-- START SUPPLIED MATERIAL --

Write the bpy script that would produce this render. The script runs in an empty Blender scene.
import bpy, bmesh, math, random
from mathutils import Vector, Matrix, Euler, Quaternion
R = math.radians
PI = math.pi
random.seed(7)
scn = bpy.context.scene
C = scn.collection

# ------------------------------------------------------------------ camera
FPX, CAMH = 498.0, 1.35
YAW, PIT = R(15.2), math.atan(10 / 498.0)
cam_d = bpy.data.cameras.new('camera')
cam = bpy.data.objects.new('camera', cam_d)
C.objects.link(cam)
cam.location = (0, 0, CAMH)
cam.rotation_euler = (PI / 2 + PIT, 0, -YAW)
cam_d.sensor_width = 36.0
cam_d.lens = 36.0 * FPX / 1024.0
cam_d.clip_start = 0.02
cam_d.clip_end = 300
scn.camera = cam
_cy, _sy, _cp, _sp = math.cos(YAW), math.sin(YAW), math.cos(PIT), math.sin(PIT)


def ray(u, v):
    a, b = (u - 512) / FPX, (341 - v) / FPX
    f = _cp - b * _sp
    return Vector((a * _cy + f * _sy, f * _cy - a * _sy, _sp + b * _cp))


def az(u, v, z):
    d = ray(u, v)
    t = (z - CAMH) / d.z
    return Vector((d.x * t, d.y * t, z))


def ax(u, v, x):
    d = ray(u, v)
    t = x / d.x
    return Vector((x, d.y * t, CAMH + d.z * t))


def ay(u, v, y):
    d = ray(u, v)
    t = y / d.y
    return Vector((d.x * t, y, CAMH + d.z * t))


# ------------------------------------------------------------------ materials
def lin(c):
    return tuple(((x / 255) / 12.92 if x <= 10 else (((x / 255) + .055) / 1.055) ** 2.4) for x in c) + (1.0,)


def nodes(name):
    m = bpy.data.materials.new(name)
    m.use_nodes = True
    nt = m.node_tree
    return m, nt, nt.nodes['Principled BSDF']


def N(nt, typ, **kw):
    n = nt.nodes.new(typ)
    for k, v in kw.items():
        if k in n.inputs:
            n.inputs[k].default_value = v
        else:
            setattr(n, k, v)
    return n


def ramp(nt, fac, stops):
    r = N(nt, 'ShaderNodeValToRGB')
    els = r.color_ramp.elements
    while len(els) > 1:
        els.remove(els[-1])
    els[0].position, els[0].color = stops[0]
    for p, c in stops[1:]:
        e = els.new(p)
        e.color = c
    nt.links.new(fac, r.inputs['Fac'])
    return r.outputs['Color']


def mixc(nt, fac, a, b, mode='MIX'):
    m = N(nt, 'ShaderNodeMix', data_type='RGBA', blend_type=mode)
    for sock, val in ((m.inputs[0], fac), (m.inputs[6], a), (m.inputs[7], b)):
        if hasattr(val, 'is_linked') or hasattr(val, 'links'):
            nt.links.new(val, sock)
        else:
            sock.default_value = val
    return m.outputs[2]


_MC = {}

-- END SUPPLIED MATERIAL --

STATED TASK:
From the very first line of the data through the line with "C = scn.collection" in it, please reproduce each line exactly and output nothing more.

WRITTEN ANSWER:
Write the bpy script that would produce this render. The script runs in an empty Blender scene.
import bpy, bmesh, math, random
from mathutils import Vector, Matrix, Euler, Quaternion
R = math.radians
PI = math.pi
random.seed(7)
scn = bpy.context.scene
C = scn.collection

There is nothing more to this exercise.